● The exercise
Pull out every line from the listing that has the word "Measure".

● Records
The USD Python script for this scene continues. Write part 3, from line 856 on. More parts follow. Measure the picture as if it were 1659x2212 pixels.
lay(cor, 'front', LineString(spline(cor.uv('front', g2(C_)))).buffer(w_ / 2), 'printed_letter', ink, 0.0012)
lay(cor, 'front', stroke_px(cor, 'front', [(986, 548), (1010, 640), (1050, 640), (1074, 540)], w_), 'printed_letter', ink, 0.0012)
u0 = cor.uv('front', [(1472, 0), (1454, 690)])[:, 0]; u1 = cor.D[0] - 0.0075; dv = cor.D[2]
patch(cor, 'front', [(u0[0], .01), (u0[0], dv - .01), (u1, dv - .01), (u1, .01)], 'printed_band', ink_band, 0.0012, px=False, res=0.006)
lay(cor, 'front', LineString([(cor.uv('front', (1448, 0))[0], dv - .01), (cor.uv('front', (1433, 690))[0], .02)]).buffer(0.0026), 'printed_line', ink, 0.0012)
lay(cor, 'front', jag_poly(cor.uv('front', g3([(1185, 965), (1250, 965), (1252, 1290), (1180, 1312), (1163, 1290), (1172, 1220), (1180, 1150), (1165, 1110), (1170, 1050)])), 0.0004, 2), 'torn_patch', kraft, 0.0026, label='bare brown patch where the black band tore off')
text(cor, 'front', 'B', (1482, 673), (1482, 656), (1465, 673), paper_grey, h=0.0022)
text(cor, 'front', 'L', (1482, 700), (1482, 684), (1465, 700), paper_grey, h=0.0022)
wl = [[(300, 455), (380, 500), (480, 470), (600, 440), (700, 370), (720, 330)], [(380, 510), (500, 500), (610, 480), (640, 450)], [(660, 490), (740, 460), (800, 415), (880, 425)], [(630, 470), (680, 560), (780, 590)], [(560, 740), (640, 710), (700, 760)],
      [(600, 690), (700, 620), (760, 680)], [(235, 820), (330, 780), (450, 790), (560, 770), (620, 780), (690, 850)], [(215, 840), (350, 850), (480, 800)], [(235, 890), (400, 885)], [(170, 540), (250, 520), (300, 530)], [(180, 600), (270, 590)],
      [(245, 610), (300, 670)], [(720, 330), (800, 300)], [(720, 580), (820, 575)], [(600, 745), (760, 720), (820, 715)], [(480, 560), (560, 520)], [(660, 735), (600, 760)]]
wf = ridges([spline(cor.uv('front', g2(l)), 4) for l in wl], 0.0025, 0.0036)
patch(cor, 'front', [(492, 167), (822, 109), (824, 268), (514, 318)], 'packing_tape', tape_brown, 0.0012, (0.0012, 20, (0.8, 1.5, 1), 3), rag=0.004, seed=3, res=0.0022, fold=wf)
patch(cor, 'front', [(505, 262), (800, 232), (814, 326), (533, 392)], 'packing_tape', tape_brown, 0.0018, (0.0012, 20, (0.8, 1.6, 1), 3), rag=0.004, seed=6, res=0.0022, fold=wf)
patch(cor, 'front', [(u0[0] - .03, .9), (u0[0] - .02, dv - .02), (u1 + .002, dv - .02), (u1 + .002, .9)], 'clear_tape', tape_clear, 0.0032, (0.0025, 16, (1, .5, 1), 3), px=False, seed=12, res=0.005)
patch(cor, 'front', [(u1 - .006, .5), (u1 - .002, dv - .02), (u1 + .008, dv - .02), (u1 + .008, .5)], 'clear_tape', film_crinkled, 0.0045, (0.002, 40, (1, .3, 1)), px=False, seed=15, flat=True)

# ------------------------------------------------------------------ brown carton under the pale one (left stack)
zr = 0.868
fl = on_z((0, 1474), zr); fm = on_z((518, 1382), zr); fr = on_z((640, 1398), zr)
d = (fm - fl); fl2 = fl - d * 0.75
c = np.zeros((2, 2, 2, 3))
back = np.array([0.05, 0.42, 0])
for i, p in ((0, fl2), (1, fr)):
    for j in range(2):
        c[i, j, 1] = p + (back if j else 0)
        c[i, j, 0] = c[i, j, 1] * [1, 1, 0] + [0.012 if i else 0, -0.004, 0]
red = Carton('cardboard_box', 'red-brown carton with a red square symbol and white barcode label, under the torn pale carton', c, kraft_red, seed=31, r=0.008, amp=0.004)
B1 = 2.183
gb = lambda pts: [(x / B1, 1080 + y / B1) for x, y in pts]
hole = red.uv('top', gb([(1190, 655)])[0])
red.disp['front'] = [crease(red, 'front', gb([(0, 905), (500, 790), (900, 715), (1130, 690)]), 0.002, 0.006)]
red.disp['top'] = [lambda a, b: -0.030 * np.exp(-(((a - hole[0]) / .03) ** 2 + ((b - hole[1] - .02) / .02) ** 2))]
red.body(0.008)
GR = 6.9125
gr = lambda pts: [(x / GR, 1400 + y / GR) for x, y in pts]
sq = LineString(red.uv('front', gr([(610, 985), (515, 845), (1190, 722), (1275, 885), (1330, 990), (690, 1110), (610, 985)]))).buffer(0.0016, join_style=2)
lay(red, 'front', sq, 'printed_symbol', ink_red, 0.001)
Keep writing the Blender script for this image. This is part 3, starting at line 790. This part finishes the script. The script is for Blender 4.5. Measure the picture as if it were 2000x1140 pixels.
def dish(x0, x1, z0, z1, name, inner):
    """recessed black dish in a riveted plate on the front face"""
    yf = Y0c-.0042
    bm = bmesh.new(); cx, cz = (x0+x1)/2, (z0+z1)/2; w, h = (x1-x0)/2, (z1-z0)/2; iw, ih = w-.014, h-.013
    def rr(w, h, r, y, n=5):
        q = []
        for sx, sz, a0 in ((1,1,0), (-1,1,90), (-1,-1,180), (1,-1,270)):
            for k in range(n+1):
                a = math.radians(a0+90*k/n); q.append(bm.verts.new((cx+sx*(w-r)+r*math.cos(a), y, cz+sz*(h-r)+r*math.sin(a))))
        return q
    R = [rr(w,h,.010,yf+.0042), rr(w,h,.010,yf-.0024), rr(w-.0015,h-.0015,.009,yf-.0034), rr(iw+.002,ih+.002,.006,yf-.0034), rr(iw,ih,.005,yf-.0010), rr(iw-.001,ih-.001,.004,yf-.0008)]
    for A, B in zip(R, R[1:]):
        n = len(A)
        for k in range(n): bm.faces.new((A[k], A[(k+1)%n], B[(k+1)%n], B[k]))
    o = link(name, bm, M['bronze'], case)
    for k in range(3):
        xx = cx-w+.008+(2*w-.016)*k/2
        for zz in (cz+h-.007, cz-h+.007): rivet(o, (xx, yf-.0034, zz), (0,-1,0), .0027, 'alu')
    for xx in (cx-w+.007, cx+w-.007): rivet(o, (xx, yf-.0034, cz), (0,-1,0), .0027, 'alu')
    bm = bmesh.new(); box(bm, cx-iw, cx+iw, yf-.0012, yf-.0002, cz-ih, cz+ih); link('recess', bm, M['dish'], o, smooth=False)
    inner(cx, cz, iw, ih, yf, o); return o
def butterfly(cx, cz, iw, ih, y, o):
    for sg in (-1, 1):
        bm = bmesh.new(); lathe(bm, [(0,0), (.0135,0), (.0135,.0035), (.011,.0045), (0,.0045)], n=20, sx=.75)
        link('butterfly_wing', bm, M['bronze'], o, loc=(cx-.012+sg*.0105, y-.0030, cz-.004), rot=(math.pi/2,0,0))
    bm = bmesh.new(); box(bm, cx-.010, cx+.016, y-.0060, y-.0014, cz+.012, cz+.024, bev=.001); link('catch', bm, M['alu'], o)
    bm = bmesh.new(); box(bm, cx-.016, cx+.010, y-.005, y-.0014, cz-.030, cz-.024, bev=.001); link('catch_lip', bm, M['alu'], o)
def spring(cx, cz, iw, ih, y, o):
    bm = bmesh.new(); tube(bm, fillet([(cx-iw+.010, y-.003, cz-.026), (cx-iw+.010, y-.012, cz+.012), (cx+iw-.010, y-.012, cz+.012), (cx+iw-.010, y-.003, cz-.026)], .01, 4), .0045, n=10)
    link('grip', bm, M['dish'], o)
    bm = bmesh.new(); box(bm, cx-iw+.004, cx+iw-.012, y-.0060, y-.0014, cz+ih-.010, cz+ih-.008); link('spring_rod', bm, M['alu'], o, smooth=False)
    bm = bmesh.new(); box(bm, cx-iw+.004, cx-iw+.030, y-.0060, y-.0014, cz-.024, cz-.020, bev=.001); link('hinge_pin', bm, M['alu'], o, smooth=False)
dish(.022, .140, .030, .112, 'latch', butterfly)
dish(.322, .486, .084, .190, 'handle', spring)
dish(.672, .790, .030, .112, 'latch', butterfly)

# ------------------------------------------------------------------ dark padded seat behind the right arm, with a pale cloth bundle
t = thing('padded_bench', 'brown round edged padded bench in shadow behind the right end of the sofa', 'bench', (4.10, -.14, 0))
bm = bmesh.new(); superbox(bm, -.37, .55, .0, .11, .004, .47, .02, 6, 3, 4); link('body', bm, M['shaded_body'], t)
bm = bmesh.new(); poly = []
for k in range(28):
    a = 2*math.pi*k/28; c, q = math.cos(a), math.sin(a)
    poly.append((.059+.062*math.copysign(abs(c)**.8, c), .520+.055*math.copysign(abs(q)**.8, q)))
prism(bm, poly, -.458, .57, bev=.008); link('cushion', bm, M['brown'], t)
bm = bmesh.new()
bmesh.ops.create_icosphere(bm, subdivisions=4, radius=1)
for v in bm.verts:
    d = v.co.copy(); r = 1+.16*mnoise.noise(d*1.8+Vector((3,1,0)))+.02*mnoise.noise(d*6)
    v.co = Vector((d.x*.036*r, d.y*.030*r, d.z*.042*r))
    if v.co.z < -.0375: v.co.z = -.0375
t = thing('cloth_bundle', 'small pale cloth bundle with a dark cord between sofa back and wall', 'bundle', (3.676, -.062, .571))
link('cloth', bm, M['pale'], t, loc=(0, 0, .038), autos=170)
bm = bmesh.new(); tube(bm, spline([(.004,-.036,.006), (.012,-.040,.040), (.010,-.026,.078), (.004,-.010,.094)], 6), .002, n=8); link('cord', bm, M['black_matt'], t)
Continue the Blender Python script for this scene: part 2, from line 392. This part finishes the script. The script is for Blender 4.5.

● Response for this exercise
The USD Python script for this scene continues. Write part 3, from line 856 on. More parts follow. Measure the picture as if it were 1659x2212 pixels.
Keep writing the Blender script for this image. This is part 3, starting at line 790. This part finishes the script. The script is for Blender 4.5. Measure the picture as if it were 2000x1140 pixels.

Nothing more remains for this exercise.